Injuries Amount to Pressure

On August 1, 2009, the 31st pick in the 2009 NFL draft, RB Chris “Beanie” Wells, signed a five-year contract worth $11.8 million, with $6.3 million guaranteed; on August 2, he was already injured.

In his first professional practice, Wells suffered an ankle injury (not so surprisingly, it was on the right ankle connected to the right foot which caused him to miss three games in 2008 while at Ohio State) on his right ankle that has been reported as a “minor” ankle injury. The problem is that there is no such thing as a “minor” injury in the NFL. Now that he has been sidelined, for an indefinite time period, he is losing valuable repetitions at his position that he will never get back. 

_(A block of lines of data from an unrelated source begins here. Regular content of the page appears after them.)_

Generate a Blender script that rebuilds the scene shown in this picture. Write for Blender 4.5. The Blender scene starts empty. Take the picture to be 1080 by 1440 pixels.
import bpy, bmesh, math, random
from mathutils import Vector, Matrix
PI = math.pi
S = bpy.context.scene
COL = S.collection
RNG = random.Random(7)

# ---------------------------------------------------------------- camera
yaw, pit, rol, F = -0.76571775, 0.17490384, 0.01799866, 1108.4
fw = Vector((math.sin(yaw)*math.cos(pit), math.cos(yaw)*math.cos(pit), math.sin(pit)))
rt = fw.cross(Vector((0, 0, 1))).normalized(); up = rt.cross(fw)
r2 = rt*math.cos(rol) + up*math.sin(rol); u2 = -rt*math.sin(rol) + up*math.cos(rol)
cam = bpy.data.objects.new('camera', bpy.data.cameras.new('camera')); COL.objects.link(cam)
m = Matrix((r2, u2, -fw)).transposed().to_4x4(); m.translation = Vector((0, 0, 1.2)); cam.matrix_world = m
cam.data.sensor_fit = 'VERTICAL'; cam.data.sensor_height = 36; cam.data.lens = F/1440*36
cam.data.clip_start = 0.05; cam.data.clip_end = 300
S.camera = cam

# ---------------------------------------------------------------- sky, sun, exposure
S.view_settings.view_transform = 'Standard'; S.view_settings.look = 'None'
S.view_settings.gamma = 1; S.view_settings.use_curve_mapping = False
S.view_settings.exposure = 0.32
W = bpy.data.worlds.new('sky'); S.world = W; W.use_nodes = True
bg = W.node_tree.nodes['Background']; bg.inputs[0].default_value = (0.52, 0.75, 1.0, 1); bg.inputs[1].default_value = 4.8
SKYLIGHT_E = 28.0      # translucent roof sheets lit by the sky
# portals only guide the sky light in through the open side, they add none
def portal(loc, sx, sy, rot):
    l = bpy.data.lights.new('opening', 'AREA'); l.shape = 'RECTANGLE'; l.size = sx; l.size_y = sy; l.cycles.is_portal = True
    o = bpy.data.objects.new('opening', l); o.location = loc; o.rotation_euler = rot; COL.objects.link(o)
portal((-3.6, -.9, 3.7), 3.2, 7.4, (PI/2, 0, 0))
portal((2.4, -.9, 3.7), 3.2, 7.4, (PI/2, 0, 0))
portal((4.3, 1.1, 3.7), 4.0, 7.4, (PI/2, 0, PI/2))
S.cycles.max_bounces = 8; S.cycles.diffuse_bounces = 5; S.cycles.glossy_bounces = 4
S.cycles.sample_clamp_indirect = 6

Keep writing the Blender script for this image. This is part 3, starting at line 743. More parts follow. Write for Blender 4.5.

The problem with most young rookies who are drafted high rounds is they forget the professional ranks do not operate like the collegiate ranks. Most of the 256 players who were drafted in 2009 were essentially T.M.O.C.s (The Man On Campus) during their collegiate playing days. But having the opportunity to play at the professional level is now a J.O.B.! 

One of the most shocking and perplexing realities for an injured player is the fact that many think  they have time to “completely” heal the injury. Unfortunately, this is not always the case, because the competition for playing time is at a premium, so the pressure is mounting to get back on the practice field as soon as possible.

Including preseason and regular season, but excluding playoffs, there are essentially 20 games a player may participate in at the professional level, as opposed to the 12 or 13 he played in college. By the time the middle of the season arrives, most rookie player’s bodies are so worn down, and that injury that was sustained in training camp is not getting sufficient time to heal.

So the pressure (self inflicted, public, or whatever you call it) is on for Wells to get back on the field as so as possible, but at what price will it cost him in terms of lost reps which can lead to a lost job, or coming back before he is ready, which can also lead to a lost job!